Monday, December 3, 2018

河童の川流れ (Be Humble!)

Yesterday ( I'm writing this at 1AM in the morning I took the JLPT N2, the Japanese Language Proficiency Test. It was the culmination of a long endeavor, as I have studied Japanese for approximately 6 years now extensively (not like passively studying like going for a run an hour a day or lifting some weights 3 times a week or something) but actually devoting a lot of time and energy into it, and I believe at this point that I'm pretty fluent, not totally fluent, but able to do the main things in any language: read, write, listen, and speak. So I thought I'd be in pretty good shape for the N2, the second hardest exam offered to non-native Japanese speakers. And my study time kind of reflected that, not devoting all my energy towards the exams, not even getting the urgency the day before the exam (the exam is on a Sunday, kinda weird but theoretically gives testtakers all of Saturday to study) to go all-out, or "EXTREME" as MJ puts it. I also walked into the exam like I owned the place and they should just give me the pass certification now just based on me being there. I even entertained thoughts that N2 was kinda beneath me, that I was an N1 level (highest level proficiency) just taking the N2 test, like a major league player playing a minor league game.

Guess what? The JLPT doesn't care how much you THINK you know, it tests you based on what is needed. I was able to get through the vocab and kanji sections pretty easily, and I thought with plenty of time leftover, but the reading passages are rather difficult even for someone who reads Japanese as part of his job, they're like LSAT passages where you have to summarize essays and sense the author's tone, etc., except it's all in a foreign language, even the question and the answer choices. It takes a while. I admit I let my mind wander a bit because I thought I was doing pretty well, had 30 minutes to do like 12 questions, but each passage only has 3 questions, so that's really like having to read 4 whole essays,  and then all of a sudden I was rushing, and time management became an issue, and then I was guessing for the last part.
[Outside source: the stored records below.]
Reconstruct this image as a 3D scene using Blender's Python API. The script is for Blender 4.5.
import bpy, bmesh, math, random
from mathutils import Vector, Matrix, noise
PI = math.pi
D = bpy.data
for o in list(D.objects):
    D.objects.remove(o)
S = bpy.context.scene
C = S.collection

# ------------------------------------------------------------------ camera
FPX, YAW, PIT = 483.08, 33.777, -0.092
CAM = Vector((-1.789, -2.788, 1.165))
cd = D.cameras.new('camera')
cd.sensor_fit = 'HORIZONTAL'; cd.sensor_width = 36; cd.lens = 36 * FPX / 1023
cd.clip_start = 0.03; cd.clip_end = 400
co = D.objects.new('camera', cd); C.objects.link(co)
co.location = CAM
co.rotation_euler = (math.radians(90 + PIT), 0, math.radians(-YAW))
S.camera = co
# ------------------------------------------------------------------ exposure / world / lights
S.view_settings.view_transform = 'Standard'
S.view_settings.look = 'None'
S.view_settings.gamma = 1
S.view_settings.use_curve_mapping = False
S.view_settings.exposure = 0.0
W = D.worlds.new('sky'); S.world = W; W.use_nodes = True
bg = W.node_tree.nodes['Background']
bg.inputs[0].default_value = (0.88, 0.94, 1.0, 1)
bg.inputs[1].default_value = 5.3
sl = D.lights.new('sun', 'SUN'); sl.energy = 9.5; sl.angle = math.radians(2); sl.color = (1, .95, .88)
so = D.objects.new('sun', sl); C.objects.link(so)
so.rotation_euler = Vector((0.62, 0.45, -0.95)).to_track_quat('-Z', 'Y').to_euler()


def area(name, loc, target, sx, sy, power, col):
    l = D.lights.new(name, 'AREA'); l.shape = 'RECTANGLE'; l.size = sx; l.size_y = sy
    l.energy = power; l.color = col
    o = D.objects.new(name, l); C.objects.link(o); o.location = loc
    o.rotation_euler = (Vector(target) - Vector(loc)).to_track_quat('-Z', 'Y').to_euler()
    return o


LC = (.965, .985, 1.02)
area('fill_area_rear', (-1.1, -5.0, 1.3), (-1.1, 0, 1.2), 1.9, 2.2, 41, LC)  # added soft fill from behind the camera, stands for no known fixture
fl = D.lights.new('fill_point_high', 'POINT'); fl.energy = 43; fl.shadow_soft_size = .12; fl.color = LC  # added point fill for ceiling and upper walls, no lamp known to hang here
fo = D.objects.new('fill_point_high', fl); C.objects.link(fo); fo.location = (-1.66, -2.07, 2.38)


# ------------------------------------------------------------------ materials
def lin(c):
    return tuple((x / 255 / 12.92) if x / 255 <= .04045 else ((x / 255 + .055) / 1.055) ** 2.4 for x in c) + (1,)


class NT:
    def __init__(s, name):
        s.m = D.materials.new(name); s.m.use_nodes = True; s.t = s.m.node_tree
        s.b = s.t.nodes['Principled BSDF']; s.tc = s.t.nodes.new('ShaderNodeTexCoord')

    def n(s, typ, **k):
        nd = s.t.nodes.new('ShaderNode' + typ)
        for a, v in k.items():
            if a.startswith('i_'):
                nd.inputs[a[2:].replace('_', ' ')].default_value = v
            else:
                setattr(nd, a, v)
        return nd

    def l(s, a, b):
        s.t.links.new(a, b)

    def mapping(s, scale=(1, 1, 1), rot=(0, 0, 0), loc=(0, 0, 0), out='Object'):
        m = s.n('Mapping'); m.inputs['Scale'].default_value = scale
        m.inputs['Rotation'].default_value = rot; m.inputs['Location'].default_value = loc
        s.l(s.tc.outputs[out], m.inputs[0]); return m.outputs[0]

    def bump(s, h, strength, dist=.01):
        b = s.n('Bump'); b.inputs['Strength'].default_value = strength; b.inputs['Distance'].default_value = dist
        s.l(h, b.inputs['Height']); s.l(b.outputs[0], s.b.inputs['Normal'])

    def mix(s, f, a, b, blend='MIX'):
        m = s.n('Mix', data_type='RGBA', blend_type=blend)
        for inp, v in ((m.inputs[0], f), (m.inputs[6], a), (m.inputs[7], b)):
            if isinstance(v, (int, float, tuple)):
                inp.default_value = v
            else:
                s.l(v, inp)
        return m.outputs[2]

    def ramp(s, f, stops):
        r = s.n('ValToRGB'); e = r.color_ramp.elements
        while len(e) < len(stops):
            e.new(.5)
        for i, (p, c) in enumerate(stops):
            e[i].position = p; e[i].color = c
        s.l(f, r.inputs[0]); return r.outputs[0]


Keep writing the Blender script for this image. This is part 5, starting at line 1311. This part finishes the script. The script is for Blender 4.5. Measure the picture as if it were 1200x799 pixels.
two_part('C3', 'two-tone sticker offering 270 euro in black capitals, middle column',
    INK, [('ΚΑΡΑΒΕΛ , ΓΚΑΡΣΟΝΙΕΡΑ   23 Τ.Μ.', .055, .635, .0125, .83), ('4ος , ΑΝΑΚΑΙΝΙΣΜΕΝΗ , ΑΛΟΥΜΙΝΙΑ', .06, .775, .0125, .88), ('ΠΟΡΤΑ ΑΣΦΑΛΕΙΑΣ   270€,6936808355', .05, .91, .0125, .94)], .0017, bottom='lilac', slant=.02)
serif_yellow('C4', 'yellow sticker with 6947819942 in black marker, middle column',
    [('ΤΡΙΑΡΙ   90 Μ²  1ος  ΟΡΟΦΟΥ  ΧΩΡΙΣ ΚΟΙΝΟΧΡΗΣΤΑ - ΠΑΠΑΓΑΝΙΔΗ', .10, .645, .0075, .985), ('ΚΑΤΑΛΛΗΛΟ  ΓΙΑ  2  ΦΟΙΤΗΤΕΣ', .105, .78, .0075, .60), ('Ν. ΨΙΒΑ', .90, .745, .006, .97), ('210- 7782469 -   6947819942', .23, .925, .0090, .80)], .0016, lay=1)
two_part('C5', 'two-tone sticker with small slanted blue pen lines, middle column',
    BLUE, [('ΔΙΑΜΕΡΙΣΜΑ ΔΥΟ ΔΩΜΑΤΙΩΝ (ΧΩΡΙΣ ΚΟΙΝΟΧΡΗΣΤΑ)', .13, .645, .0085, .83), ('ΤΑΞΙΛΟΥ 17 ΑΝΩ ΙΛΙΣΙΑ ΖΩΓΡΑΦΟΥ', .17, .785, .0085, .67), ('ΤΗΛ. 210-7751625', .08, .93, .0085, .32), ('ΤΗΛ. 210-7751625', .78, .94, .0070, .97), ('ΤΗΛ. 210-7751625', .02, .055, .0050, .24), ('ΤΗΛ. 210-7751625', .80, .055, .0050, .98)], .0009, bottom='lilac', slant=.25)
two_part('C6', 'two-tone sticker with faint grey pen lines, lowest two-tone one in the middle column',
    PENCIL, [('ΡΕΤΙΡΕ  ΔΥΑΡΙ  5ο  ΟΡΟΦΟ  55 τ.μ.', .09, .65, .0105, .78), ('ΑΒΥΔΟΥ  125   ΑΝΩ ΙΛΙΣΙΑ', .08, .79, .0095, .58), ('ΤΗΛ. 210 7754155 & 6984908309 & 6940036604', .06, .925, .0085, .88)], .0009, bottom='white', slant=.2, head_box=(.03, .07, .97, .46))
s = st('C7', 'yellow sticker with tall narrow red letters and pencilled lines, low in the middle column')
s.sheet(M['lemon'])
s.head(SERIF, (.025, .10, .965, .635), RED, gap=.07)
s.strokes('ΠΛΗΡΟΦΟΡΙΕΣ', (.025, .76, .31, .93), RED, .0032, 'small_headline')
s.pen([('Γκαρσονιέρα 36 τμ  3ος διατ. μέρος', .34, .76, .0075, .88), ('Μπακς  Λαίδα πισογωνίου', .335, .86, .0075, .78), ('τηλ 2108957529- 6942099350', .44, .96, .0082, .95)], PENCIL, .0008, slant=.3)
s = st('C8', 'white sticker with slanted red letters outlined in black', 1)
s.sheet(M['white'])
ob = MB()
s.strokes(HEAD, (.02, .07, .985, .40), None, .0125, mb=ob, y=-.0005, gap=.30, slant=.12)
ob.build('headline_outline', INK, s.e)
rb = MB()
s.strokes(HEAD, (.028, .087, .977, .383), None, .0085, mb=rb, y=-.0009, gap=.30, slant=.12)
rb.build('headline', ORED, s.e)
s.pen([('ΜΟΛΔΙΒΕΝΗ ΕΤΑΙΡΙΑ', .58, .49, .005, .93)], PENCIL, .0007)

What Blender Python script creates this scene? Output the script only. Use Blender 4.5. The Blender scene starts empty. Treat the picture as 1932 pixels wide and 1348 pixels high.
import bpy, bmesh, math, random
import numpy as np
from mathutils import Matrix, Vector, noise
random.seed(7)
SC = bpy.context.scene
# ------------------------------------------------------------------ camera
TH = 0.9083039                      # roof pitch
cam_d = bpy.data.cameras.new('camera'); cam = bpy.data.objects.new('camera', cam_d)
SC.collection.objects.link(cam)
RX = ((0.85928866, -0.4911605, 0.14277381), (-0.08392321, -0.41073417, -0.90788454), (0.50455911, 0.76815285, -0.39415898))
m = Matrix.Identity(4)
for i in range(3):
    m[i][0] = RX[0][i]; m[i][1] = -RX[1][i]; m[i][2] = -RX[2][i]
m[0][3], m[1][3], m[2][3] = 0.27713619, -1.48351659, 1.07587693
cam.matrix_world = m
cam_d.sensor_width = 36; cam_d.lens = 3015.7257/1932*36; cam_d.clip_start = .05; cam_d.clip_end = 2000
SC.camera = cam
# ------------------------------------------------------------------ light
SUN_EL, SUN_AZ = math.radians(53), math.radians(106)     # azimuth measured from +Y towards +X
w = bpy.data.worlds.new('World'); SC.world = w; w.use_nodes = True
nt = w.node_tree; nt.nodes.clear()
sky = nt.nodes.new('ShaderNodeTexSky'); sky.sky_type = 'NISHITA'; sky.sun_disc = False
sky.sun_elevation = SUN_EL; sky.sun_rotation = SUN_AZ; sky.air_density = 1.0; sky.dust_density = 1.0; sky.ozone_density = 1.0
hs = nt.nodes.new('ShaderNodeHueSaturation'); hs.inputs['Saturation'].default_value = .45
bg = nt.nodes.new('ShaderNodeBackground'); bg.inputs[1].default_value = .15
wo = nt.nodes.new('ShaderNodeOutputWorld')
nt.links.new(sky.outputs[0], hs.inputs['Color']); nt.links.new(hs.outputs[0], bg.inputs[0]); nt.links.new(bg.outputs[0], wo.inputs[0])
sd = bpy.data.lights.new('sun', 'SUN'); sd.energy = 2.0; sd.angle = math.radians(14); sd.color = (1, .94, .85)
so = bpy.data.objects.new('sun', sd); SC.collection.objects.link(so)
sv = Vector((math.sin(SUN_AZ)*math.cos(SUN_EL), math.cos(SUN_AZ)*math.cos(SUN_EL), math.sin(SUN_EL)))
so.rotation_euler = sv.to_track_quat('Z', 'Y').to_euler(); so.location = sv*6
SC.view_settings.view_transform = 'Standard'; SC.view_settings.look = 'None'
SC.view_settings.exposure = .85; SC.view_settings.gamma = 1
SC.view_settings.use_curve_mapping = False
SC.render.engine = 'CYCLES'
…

It was just like the SAT and LSAT again: rushing for every last second, something I didn't think I needed to know.

But AFTER the break was the hard part. The listening portion of the JLPT, in my opinion, is way disproportionate to the level of say, vocabulary. There are long passages which you have to digest all the information, then get it all sorted out in time to answer a question about them that wasn't given before the passage began. Miss a few words, and you miss parts of the meaning. And no repeating the passage! No matter how good one's Japanese is, it's about catching all portions of whats said and then digesting that information. Some of the questions, even if they told me them in Chinese or English, I'd have problems answering the question just because I didn't memorize all of that information, like East City is 5 miles away by car and has a nice sports facility with tennis court, but West City is just 1 mile away with no tennis court, and South City is 10 miles away by train but with a dog park, and then all of a sudden at the end they ask which city Ms. Risa wants to go to for leisure. I need a chart or something! It's hard to process all that information just listening to it once! So if I do fail the JLPT N2, it's because of the listening. Apparently they do scale the scores based on how everyone did, but a testtaker must at least get the minimum score for each section (reading, vocabulary, listening) to pass the whole test, no matter how well they did on the other sections. So who knows.

If that was the N2, what will the N1 (which I one day hope to pass) be like? Shudder!

The lesson, of course, is the title of this post, a Japanese idiom meaning "The River God can drown in the river!" The River God was a demon who was great in the river, but because he thought he was so good he went into the river dangerously and drowned! Same thing applies for human swimmers, it's not the people who can't swim that drown (they still out of the deep end) but the ones who think they're really good who drown. BE HUMBLE! Don't be cocky! Don't be arrogant! Take every challenge seriously and not like a walk in the park. I learned that painful lesson for what feels like the umpteenth time today. Other examples: losing at chess to someone I thought I could beat, going to law school thinking I would do really well, losing money in stocks thinking I was the smartest investor ever and would never lose money, etc., etc.

Also, quick note: Cal State LA has always been just another exit on the way to Chinatown where MJ and I go eat our authentic Chinese food, but it's got a pretty nice campus! In fact, most SoCal college campuses I've been to are pretty nice: Cal State Channel Islands (like an oasis in the desert), Pomona and Clairemont McKenna, UC-Santa Barbara, even Santa Monica College, where MJ attends now: they all got a nice touch to it. Only Loyola and Southwestern Law Schools kind of gave me a vibe of being enclosed, trapped in an urban atmosphere.